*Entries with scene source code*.
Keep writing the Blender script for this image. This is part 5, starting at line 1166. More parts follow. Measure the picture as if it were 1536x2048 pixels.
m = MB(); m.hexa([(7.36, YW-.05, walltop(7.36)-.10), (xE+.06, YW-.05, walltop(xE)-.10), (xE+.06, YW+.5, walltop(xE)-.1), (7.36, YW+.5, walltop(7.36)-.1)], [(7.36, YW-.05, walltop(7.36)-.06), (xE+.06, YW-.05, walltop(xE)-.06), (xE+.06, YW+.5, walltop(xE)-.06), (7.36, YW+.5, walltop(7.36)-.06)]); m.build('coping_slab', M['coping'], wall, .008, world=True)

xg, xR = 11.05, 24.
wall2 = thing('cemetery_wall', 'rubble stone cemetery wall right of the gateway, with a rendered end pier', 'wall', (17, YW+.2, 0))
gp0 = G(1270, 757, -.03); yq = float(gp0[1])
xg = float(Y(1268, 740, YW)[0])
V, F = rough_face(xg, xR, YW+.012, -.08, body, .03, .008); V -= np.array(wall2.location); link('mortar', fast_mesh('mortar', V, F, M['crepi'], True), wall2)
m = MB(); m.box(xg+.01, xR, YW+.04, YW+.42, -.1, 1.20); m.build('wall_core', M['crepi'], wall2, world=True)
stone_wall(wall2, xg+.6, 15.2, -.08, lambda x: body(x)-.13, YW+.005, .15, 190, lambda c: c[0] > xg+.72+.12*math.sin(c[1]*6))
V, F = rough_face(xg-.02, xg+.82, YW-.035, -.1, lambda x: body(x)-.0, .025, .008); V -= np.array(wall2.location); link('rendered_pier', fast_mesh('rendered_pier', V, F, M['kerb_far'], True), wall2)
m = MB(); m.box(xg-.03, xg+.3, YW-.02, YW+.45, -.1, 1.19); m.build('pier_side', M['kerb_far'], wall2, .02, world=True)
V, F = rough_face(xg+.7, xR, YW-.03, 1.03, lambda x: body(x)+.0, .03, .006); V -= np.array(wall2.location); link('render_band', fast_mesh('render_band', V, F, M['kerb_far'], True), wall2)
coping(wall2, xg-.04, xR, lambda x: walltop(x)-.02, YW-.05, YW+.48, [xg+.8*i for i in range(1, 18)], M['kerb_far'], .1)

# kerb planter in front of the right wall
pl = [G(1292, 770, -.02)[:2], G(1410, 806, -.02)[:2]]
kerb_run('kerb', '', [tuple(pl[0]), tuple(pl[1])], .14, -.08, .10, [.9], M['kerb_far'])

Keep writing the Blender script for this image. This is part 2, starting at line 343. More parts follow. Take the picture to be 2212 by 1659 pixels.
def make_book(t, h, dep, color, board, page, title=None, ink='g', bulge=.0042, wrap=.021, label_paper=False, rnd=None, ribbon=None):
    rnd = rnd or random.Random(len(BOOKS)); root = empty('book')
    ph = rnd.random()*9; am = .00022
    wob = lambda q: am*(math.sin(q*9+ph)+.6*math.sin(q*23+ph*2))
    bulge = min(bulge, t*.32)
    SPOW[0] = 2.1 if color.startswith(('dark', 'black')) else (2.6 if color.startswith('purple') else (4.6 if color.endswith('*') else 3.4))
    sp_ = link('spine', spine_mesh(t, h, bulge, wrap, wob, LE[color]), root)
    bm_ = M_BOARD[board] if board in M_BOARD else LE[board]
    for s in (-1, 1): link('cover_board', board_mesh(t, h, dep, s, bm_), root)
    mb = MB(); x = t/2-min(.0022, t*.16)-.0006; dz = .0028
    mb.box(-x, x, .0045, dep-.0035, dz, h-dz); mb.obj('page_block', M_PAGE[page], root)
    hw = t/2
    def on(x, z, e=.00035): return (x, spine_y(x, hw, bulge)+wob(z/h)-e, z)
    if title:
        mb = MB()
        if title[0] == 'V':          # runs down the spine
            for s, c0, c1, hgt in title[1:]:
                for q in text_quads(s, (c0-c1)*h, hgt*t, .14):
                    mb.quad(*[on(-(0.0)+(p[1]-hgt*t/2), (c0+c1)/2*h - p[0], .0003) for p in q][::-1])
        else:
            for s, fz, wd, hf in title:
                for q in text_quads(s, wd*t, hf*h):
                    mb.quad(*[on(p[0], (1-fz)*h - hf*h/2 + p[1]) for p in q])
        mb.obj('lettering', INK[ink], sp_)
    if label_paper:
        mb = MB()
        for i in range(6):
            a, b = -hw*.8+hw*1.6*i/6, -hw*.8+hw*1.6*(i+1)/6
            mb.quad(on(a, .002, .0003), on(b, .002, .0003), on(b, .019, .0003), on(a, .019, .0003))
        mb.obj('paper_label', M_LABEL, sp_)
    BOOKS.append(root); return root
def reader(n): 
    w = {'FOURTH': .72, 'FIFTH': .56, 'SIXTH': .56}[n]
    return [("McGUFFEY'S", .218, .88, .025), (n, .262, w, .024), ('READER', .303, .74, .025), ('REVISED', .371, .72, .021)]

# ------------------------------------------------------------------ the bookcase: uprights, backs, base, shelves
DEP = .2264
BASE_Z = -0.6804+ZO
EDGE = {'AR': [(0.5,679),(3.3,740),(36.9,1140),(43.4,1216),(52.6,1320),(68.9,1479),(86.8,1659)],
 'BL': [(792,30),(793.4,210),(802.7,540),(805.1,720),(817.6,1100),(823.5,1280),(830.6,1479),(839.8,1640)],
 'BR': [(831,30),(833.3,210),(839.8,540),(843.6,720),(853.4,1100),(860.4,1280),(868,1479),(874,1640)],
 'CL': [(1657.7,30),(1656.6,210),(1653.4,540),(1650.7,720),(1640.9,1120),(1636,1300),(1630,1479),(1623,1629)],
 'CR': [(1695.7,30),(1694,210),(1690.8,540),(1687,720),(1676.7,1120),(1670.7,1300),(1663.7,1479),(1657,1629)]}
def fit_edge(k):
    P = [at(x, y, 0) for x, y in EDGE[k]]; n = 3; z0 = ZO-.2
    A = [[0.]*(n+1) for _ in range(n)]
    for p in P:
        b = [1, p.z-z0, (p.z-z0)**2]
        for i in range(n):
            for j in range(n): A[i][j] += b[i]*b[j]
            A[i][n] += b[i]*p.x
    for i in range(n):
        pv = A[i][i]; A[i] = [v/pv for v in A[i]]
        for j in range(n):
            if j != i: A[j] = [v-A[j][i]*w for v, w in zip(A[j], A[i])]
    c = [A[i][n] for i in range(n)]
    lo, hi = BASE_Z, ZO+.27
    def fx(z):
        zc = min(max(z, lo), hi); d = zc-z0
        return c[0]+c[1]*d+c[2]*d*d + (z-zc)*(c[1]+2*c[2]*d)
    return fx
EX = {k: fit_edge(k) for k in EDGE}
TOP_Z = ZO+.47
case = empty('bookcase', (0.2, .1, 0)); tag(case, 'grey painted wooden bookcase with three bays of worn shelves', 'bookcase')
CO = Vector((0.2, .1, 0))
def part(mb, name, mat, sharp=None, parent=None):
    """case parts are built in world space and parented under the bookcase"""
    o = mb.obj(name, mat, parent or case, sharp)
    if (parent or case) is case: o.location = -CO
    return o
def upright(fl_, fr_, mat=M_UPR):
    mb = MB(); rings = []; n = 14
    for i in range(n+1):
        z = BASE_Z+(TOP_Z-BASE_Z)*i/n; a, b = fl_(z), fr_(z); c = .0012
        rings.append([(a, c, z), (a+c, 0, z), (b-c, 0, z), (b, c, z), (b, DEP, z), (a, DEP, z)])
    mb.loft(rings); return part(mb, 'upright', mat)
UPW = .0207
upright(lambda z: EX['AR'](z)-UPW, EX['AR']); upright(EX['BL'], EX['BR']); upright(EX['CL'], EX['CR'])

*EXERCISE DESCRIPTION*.
Every record shown above should be written out again exactly.

*FULL OUTPUT*.
Keep writing the Blender script for this image. This is part 5, starting at line 1166. More parts follow. Measure the picture as if it were 1536x2048 pixels.
m = MB(); m.hexa([(7.36, YW-.05, walltop(7.36)-.10), (xE+.06, YW-.05, walltop(xE)-.10), (xE+.06, YW+.5, walltop(xE)-.1), (7.36, YW+.5, walltop(7.36)-.1)], [(7.36, YW-.05, walltop(7.36)-.06), (xE+.06, YW-.05, walltop(xE)-.06), (xE+.06, YW+.5, walltop(xE)-.06), (7.36, YW+.5, walltop(7.36)-.06)]); m.build('coping_slab', M['coping'], wall, .008, world=True)

xg, xR = 11.05, 24.
wall2 = thing('cemetery_wall', 'rubble stone cemetery wall right of the gateway, with a rendered end pier', 'wall', (17, YW+.2, 0))
gp0 = G(1270, 757, -.03); yq = float(gp0[1])
xg = float(Y(1268, 740, YW)[0])
V, F = rough_face(xg, xR, YW+.012, -.08, body, .03, .008); V -= np.array(wall2.location); link('mortar', fast_mesh('mortar', V, F, M['crepi'], True), wall2)
m = MB(); m.box(xg+.01, xR, YW+.04, YW+.42, -.1, 1.20); m.build('wall_core', M['crepi'], wall2, world=True)
stone_wall(wall2, xg+.6, 15.2, -.08, lambda x: body(x)-.13, YW+.005, .15, 190, lambda c: c[0] > xg+.72+.12*math.sin(c[1]*6))
V, F = rough_face(xg-.02, xg+.82, YW-.035, -.1, lambda x: body(x)-.0, .025, .008); V -= np.array(wall2.location); link('rendered_pier', fast_mesh('rendered_pier', V, F, M['kerb_far'], True), wall2)
m = MB(); m.box(xg-.03, xg+.3, YW-.02, YW+.45, -.1, 1.19); m.build('pier_side', M['kerb_far'], wall2, .02, world=True)
V, F = rough_face(xg+.7, xR, YW-.03, 1.03, lambda x: body(x)+.0, .03, .006); V -= np.array(wall2.location); link('render_band', fast_mesh('render_band', V, F, M['kerb_far'], True), wall2)
coping(wall2, xg-.04, xR, lambda x: walltop(x)-.02, YW-.05, YW+.48, [xg+.8*i for i in range(1, 18)], M['kerb_far'], .1)

# kerb planter in front of the right wall
pl = [G(1292, 770, -.02)[:2], G(1410, 806, -.02)[:2]]
kerb_run('kerb', '', [tuple(pl[0]), tuple(pl[1])], .14, -.08, .10, [.9], M['kerb_far'])

Keep writing the Blender script for this image. This is part 2, starting at line 343. More parts follow. Take the picture to be 2212 by 1659 pixels.
def make_book(t, h, dep, color, board, page, title=None, ink='g', bulge=.0042, wrap=.021, label_paper=False, rnd=None, ribbon=None):
    rnd = rnd or random.Random(len(BOOKS)); root = empty('book')
    ph = rnd.random()*9; am = .00022
    wob = lambda q: am*(math.sin(q*9+ph)+.6*math.sin(q*23+ph*2))
    bulge = min(bulge, t*.32)
    SPOW[0] = 2.1 if color.startswith(('dark', 'black')) else (2.6 if color.startswith('purple') else (4.6 if color.endswith('*') else 3.4))
    sp_ = link('spine', spine_mesh(t, h, bulge, wrap, wob, LE[color]), root)
    bm_ = M_BOARD[board] if board in M_BOARD else LE[board]
    for s in (-1, 1): link('cover_board', board_mesh(t, h, dep, s, bm_), root)
    mb = MB(); x = t/2-min(.0022, t*.16)-.0006; dz = .0028
    mb.box(-x, x, .0045, dep-.0035, dz, h-dz); mb.obj('page_block', M_PAGE[page], root)
    hw = t/2
    def on(x, z, e=.00035): return (x, spine_y(x, hw, bulge)+wob(z/h)-e, z)
    if title:
        mb = MB()
        if title[0] == 'V':          # runs down the spine
            for s, c0, c1, hgt in title[1:]:
                for q in text_quads(s, (c0-c1)*h, hgt*t, .14):
                    mb.quad(*[on(-(0.0)+(p[1]-hgt*t/2), (c0+c1)/2*h - p[0], .0003) for p in q][::-1])
        else:
            for s, fz, wd, hf in title:
                for q in text_quads(s, wd*t, hf*h):
                    mb.quad(*[on(p[0], (1-fz)*h - hf*h/2 + p[1]) for p in q])
        mb.obj('lettering', INK[ink], sp_)
    if label_paper:
        mb = MB()
        for i in range(6):
            a, b = -hw*.8+hw*1.6*i/6, -hw*.8+hw*1.6*(i+1)/6
            mb.quad(on(a, .002, .0003), on(b, .002, .0003), on(b, .019, .0003), on(a, .019, .0003))
        mb.obj('paper_label', M_LABEL, sp_)
    BOOKS.append(root); return root
def reader(n): 
    w = {'FOURTH': .72, 'FIFTH': .56, 'SIXTH': .56}[n]
    return [("McGUFFEY'S", .218, .88, .025), (n, .262, w, .024), ('READER', .303, .74, .025), ('REVISED', .371, .72, .021)]

# ------------------------------------------------------------------ the bookcase: uprights, backs, base, shelves
DEP = .2264
BASE_Z = -0.6804+ZO
EDGE = {'AR': [(0.5,679),(3.3,740),(36.9,1140),(43.4,1216),(52.6,1320),(68.9,1479),(86.8,1659)],
 'BL': [(792,30),(793.4,210),(802.7,540),(805.1,720),(817.6,1100),(823.5,1280),(830.6,1479),(839.8,1640)],
 'BR': [(831,30),(833.3,210),(839.8,540),(843.6,720),(853.4,1100),(860.4,1280),(868,1479),(874,1640)],
 'CL': [(1657.7,30),(1656.6,210),(1653.4,540),(1650.7,720),(1640.9,1120),(1636,1300),(1630,1479),(1623,1629)],
 'CR': [(1695.7,30),(1694,210),(1690.8,540),(1687,720),(1676.7,1120),(1670.7,1300),(1663.7,1479),(1657,1629)]}
def fit_edge(k):
    P = [at(x, y, 0) for x, y in EDGE[k]]; n = 3; z0 = ZO-.2
    A = [[0.]*(n+1) for _ in range(n)]
    for p in P:
        b = [1, p.z-z0, (p.z-z0)**2]
        for i in range(n):
            for j in range(n): A[i][j] += b[i]*b[j]
            A[i][n] += b[i]*p.x
    for i in range(n):
        pv = A[i][i]; A[i] = [v/pv for v in A[i]]
        for j in range(n):
            if j != i: A[j] = [v-A[j][i]*w for v, w in zip(A[j], A[i])]
    c = [A[i][n] for i in range(n)]
    lo, hi = BASE_Z, ZO+.27
    def fx(z):
        zc = min(max(z, lo), hi); d = zc-z0
        return c[0]+c[1]*d+c[2]*d*d + (z-zc)*(c[1]+2*c[2]*d)
    return fx
EX = {k: fit_edge(k) for k in EDGE}
TOP_Z = ZO+.47
case = empty('bookcase', (0.2, .1, 0)); tag(case, 'grey painted wooden bookcase with three bays of worn shelves', 'bookcase')
CO = Vector((0.2, .1, 0))
def part(mb, name, mat, sharp=None, parent=None):
    """case parts are built in world space and parented under the bookcase"""
    o = mb.obj(name, mat, parent or case, sharp)
    if (parent or case) is case: o.location = -CO
    return o
def upright(fl_, fr_, mat=M_UPR):
    mb = MB(); rings = []; n = 14
    for i in range(n+1):
        z = BASE_Z+(TOP_Z-BASE_Z)*i/n; a, b = fl_(z), fr_(z); c = .0012
        rings.append([(a, c, z), (a+c, 0, z), (b-c, 0, z), (b, c, z), (b, DEP, z), (a, DEP, z)])
    mb.loft(rings); return part(mb, 'upright', mat)
UPW = .0207
upright(lambda z: EX['AR'](z)-UPW, EX['AR']); upright(EX['BL'], EX['BR']); upright(EX['CL'], EX['CR'])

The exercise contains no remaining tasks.